There are still application vendors today that will not commit to saying that their application will work properly under Citrix, or VMware. In some cases, they even know that there are active problems. ERP apps can be tough nuts to crack, because in a lot of cases, you're getting all the install and support through a VAR, so you might not have access to a vendor KB or support forums.
It's possible that there are known problems though - if their application does stupid things like a ton of small disk writes, it can cause performance problems on a multi-concurrent-desktop-user system like Citrix or TS, especially if you don't have things like a write-cache on your storage system.

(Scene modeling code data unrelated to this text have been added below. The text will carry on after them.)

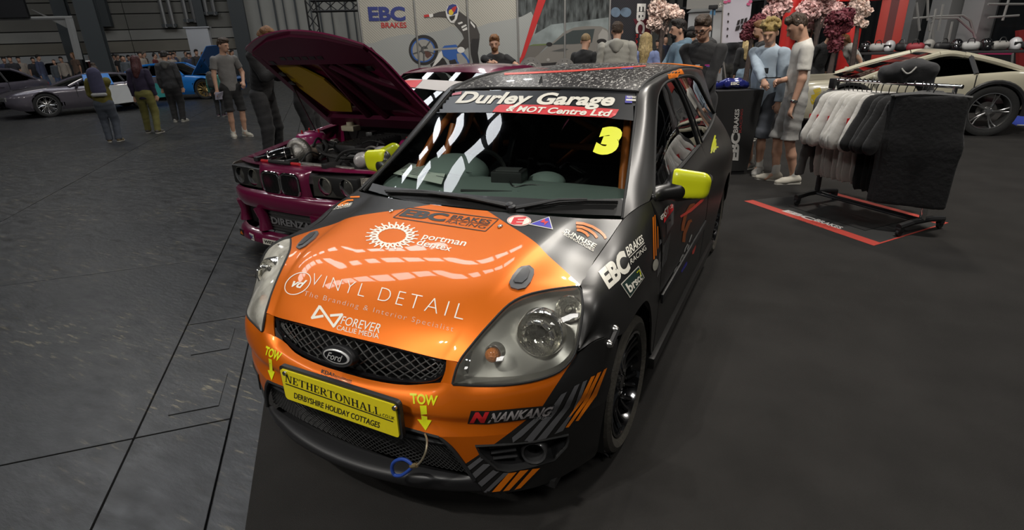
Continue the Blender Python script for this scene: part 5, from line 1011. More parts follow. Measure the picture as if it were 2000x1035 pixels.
sticker('repeater_lamp', ring((1278.5, 517), (5, 1), (2, -11.5), 20), mat('repeater', (.62, .60, .5), .25, coat=1), car, side_bvh, off=.004)
for q in ([(335, 940), (352, 905)], [(360, 880), (372, 850), (395, 820)], [(395, 850), (415, 800)], [(420, 770), (432, 735), (455, 690)], [(450, 745), (470, 690)], [(468, 665), (480, 625), (505, 580)], [(500, 640), (518, 590)], [(520, 560), (535, 515), (548, 480)]): strokes('white_scrawl', [Z(5.45, (1250, 370), q)], 2.2, mat('vinyl_dusty', (.30, .30, .29), .5), side_bvh, off=.002)
sticker('blue_plate', Z(5.45, (1250, 370), [(425, 855), (480, 770), (500, 770), (495, 800), (440, 885)]), M_VBLU, car, side_bvh, off=.0022); sticker('pink_plate', Z(5.45, (1250, 370), [(550, 640), (565, 590), (590, 570), (592, 610), (570, 680), (552, 690)]), mat('vinyl_coral'), car, side_bvh, off=.002)
for q in ([(855, 1000), (870, 930), (900, 830)], [(880, 1020), (905, 930), (895, 880)], [(900, 990), (910, 960), (935, 962)], [(850, 1030), (880, 960), (905, 870)]): strokes('yellow_scrawl', [Z(5.747, (1240, 120), q)], 3, M_VYEL, side_bvh, off=.002)
sticker('orange_roof_patch', [(1296, 133), (1331, 135), (1335.5, 143), (1337, 152.5), (1323, 151), (1306, 154.5), (1302, 141)], M_VORG, car, pil_bvh, off=.0015, step=6)
sticker('red_roof_line', [(985, 143), (1120, 137), (1260, 128), (1262, 130), (1120, 140.5), (985, 147)], mat('vinyl_coral'), roof, roof_bvh, off=.002); sticker('blue_roof_patch', [(1212, 131), (1238, 129.5), (1236, 134), (1214, 135)], M_VBLU, roof, roof_bvh, off=.0015)
# ================================================================ MAROON SALOON WITH RAISED BONNET
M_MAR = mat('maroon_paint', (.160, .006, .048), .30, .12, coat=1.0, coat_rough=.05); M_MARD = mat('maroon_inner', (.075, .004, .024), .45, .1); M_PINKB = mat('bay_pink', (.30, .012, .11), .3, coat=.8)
M_ALU = mat('cast_aluminium', (.42, .40, .37), .42, .8, bump=.3, bscale=90); M_GUN = mat('gunmetal', (.09, .09, .09), .4, .6); M_LIME = mat('lime_paint', (.42, .48, .01), .3, coat=.8); M_DGLASS = glass('dark_car_glass', (.18, .20, .20), 0, 1.55); M_CGLASS = glass('car_glass', (.5, .55, .53), 0, 1.5)
BA = -0.05176391; sal = thing('saloon_car', 'maroon saloon car with its bonnet raised over a turbo engine', 'car', (-2.2066, 1.8083, 0), BA)
def sp(name, g, m, parent=None, smooth=45, **kw): return g.build(name, m, parent or sal, smooth=smooth, **kw)
def spn(name, rows, m, pv=4, pu=4, mir=True, parent=None, thick=.006, out=None):
    N = net(full(rows) if mir else rows, pv, pu); o = sp(name, ng(N), m, parent)
    if out: orient(o, out)
    if thick: thicken(o, thick)
    return o
# bumper in bands so that its ducts are real openings
U0 = [(0, -.012, .572), (.30, -.004, .572), (.58, .045, .566), (.76, .15, .56), (.845, .42, .56)]; U1 = [(0, -.055, .545), (.30, -.045, .545), (.60, .012, .54), (.79, .135, .535), (.862, .42, .53)]; U2 = [(0, -.055, .475), (.30, -.045, .475), (.60, .012, .47), (.79, .135, .468), (.862, .42, .465)]; U3 = [(0, -.028, .425), (.30, -.018, .425), (.60, .035, .42), (.785, .15, .42), (.858, .42, .42)]
bmp = spn('bumper', [U0, U1, U2, U3], M_MAR, 3, 5, out=(0, -1, 0))
L0 = [(0, -.02, .235), (.30, -.01, .235), (.60, .04, .235), (.78, .16, .235), (.85, .42, .235)]; L1 = [(0, -.085, .205), (.30, -.075, .205), (.60, -.02, .205), (.80, .12, .205), (.86, .42, .21)]; L2 = [(0, -.095, .15), (.30, -.085, .15), (.60, -.03, .15), (.80, .11, .15), (.86, .42, .16)]; L3 = [(0, .0, .135), (.3, .0, .135), (.58, .05, .135), (.74, .16, .135), (.80, .42, .14)]
spn('splitter', [L0, L1, L2, L3], M_MAR, 3, 5, out=(0, -1, 0))
for s in (1, -1):
    for P0, P1 in (((.33, -.016, .43), (.30, -.012, .24)), ((.76, .135, .425), (.76, .14, .235))):
        a, b = np.array(P0)*[s, 1, 1], np.array(P1)*[s, 1, 1]; G().tube([a, (a+b)/2+[0, .01, 0], b], [.05, .042, .055], 10).build('duct_post', M_MAR, sal)
    g = G(); g.box((.83*s, .36, .33), (.05, .24, .22), bev=.01); sp('bumper_side', g, M_MAR)
    g = G(); g.box((.545*s, .14, .33), (.40, .03, .22), rotz(.22*s)); sp('brake_duct', g, M_VBLK, smooth=0)
ic = sp('intercooler', G().box((0, .05, .33), (.62, .05, .20), bev=.008), M_GUN)
for k in range(7): G().box((0, .022, .25+k*.026), (.60, .01, .006)).build('fin', mat('fin_grey', (.16, .16, .16), .4, .7), ic, smooth=0)
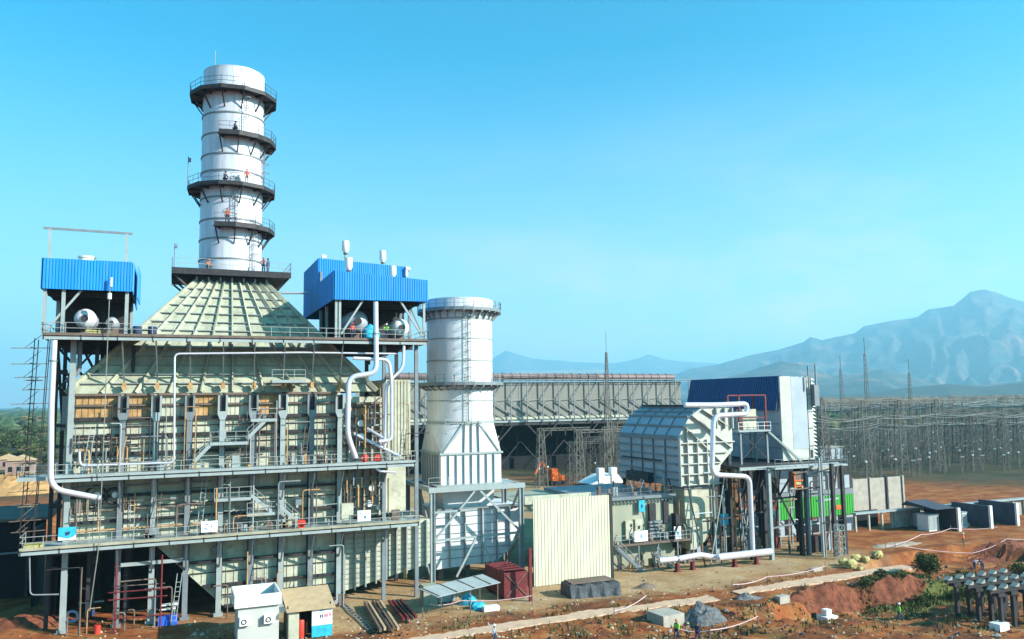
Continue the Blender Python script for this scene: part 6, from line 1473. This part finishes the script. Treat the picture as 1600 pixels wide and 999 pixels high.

Some software, and I've seen ERP software like this, assumes that only one user will have all the system resources available as needed.
So, push them for evidence of the problem - under what conditions is performance impacted, do they have sizing guidelines, etc. It's possible that your install won't fall prey to what he's claiming is a known problem.
However, if it's a real problem, and your testbed isn't generating the production load (real number of concurrent users pulling order reports or doing end-of-month activities, real stress-tests), then you can't do a good job of proving him wrong, either.
Would the speed of the virtualized app not just depend on the resources/network connection the citrix server has?
In general yes, but as I said above, it's not just CPU, RAM, and LAN bandwidth. There's also things like disk IO, and weird Windows things like Session Desktop Heap and GDI counters, that a single-user system very rarely has problems with.
Best Answer
Simple answer is "Yes." The ICA protocol was developed when dial-up was a very common internet connection : if you tuned it properly, you could fit a single ICA connection into about 8-10 kbps. You can add, remove, and rate-limit all the channels for things like file transfers, sound mapping, removable devices, etc.
RDP is a lot like ICA but not quite as configurable.
VNC is a remote framebuffer - in its original iteration, it was a think-tank project for an ATM LAN, when 155 Mbps was insanely good. Nowadays, many flavors of VNC have lots of different compression options, so it's better than it was.